Album review: Vessels – The Great Distraction

The world of post-rock is an odd one. Being a younger genre than most, there are very few hard and fast rules as to what exactly constitutes post-rock. Vessels are one of the English variants of this fascinating musical sub-sect, and we take their new studio album, The Great Distraction in for a listen…

Forming in Leeds back in 2005 and this being their fourth studio album, Vessels are not the most prolific of bands out there. But it only takes a brief listen to their work to understand why. It is engineered and recorded well, with a heavy dose of precision, each work is released when it is good and ready. But is the new studio album worth the wait?

Being both the opening track and the longest on the album (already itself an impressive time-length of 59 minutes), “Mobilise” is our introduction to the world of Vessels’ new album. Being ‘electronic’ post-rock you’d quite easily be forgiven for drawing parallels between this group and another British band who’ve dipped their feet into the post-rock pool; Enter Shikari. However, where the latter are renowned for their lyrics, politics and wild, less restrained instrumentals, Vessels couldn’t be further from this.

The full 8:37 of the track is painstakingly structured and timed. The electronica element of the music easily outweighs any guitar-rock influence hidden throughout the track and leaves you with a track that Deadmau5 himself would be proud of.

Yet despite all of this, you still can’t bring yourself to quite call it fully electronic. There is something in its blood that stops it being a club beat, no matter how much synth is loaded into the track, and it’s difficult to put your finger on it.

There is some excellent collaborative work scattered across the album as well. “Deflect the Light” comes in with a contribution by The Flaming Lips, loaded up with dreamscape vocals and some seriously retro MIDI-synth all underlined by a rocky drum beat, keeping us just tethered to the world of rock.
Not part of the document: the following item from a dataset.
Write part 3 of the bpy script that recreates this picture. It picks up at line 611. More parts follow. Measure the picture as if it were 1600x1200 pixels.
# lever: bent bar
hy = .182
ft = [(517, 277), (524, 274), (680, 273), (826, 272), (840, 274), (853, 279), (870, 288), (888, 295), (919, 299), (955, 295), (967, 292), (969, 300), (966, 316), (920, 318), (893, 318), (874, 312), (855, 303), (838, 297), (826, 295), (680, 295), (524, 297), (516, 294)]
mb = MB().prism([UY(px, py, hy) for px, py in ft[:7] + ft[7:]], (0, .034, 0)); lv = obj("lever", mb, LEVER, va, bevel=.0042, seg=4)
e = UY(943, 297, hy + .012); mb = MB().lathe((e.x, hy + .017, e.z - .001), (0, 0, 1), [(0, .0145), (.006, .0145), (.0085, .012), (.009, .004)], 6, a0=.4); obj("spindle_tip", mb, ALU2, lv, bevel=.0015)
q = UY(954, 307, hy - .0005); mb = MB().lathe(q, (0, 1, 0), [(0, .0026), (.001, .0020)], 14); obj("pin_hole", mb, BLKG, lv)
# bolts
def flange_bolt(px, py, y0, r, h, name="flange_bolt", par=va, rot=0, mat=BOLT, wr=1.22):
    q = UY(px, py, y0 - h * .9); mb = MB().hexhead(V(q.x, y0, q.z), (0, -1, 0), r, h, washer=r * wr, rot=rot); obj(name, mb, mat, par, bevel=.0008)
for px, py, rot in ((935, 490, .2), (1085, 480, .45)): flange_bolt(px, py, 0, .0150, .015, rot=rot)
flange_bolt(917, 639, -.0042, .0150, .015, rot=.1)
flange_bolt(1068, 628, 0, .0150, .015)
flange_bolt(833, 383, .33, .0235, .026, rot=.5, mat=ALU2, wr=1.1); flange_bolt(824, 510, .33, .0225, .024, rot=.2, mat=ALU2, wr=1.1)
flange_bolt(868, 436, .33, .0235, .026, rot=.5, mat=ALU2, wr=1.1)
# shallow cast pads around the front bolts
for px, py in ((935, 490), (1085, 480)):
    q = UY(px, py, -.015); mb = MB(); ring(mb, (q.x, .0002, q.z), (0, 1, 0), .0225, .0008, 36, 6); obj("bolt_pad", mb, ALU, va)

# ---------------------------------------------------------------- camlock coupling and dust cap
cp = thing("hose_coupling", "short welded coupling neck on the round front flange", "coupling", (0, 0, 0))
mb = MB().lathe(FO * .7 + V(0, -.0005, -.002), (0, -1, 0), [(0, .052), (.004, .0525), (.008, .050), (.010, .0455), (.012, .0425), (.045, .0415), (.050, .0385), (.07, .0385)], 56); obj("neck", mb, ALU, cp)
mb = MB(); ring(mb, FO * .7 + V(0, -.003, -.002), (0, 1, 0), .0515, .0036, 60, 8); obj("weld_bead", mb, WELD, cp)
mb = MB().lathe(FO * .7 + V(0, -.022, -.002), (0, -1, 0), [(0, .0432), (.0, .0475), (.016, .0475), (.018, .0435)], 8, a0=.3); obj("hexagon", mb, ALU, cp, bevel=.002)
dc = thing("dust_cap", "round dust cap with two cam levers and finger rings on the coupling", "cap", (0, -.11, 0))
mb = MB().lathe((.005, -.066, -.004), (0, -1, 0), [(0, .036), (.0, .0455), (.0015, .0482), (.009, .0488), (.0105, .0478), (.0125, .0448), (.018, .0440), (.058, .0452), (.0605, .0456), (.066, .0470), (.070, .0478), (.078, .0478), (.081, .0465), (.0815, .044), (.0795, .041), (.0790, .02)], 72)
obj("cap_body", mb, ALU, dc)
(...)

My personal favourite song on the track listing is “Gløwer”. At just under 8 minutes, it’s one of the longer ones on the album. It may stray a bit too far from the roots of rock, but it does what it does so well I can’t be annoyed with it. With a pulsating bass line throughout and shoegaze-y vocals lilting amongst the synth guitars, it’s just a joy to listen to. A close second, and much shorter, is “Everyone is Falling”, a slower, far more EDM-influenced track that may not be catchy in the traditional sense but it definitely earned a few replays.
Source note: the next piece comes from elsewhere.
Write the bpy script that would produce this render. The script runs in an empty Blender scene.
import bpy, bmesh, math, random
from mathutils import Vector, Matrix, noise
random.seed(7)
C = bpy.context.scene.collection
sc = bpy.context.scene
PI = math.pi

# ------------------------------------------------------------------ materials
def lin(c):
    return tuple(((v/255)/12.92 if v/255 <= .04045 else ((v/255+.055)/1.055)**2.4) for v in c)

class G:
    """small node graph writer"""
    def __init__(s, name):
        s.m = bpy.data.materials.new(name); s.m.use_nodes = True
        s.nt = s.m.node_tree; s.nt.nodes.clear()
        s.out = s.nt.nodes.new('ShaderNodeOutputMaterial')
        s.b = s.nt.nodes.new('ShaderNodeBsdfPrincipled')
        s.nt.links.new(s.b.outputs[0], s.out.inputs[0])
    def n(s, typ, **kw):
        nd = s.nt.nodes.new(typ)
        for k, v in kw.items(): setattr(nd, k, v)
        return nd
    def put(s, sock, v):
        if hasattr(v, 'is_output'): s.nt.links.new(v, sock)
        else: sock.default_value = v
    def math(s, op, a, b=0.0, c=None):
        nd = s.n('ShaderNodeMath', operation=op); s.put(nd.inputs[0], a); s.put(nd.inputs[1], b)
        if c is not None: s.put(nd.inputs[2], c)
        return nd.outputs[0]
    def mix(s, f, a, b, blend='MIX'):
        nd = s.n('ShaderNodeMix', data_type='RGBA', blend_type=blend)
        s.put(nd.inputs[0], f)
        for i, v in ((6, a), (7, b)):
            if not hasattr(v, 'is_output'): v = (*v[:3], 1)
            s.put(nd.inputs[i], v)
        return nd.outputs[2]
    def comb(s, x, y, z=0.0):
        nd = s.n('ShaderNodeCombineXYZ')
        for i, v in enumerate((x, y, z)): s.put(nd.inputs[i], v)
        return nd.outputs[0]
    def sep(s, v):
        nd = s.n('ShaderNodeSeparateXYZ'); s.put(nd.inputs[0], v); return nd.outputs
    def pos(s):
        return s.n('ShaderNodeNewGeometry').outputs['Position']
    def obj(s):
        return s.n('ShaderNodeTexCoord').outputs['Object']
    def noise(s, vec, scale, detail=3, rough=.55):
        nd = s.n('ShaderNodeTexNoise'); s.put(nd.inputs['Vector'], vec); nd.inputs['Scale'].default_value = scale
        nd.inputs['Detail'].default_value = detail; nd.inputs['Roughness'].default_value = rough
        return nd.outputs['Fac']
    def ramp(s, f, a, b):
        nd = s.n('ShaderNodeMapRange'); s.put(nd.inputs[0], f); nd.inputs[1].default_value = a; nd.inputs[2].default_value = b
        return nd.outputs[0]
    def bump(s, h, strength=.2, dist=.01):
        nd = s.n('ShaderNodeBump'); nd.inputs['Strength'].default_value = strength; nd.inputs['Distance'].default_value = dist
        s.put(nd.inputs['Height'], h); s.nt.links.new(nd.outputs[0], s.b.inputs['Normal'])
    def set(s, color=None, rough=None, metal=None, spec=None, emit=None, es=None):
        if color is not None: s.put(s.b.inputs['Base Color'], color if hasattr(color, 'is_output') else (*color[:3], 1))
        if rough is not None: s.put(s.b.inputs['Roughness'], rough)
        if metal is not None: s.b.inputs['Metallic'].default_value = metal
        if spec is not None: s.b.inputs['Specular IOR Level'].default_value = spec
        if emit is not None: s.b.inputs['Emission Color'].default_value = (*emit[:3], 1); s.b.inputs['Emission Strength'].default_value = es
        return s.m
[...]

That’s not to say that the entire album manages to remain quite so well tied to the roots of post-rock. Tracks such as “Position” and “Radiart” (gaplessly linked) could easily be mistaken for something from The Chemical Brothers back catalogue. This is no bad thing – provided you like The Chemical Brothers, and let’s be honest, who doesn’t? – but it can make the album feel a little confused. Although as previously mentioned, the realm of post-rock is far from small, straying too far from any base within it, can make you feel lost.

Another track tucked away near the end is “Radio Decay”. The song is great, there’s no two ways about it, it’s an excellent track, with a massive bass line, sparkling synths and an evocative, world-building soundscape. It can however, like much of the album, feel a little at odds with previous Vessels work such as Art/Choke?
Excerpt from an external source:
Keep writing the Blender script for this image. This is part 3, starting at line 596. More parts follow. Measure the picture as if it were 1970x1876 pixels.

But the question remains; is it good post-rock? Whereas other post-rock bands such as If Trees Could Talk and Godspeed You! Black Emperor take influence from metal, hard rock and other, generally ‘rockier’ parts of the umbrella for their music, does that mean electronics can’t feature?

In a word: no. They can and absolutely do. Whether you agree or not, Sigur Ros are classified under the same umbrella as Vessels and the other aforementioned groups, and they’re hardly thrashing around with brutal, thundering guitars.

Being a blanket term and with controversy courting the classification of the genre, it’s hard to define whether The Great Distraction constitutes “good” post rock. But is it good music? Yes; it just strays from its own beaten path at points and by doing so, fails to measure up to their own benchmark from previous work.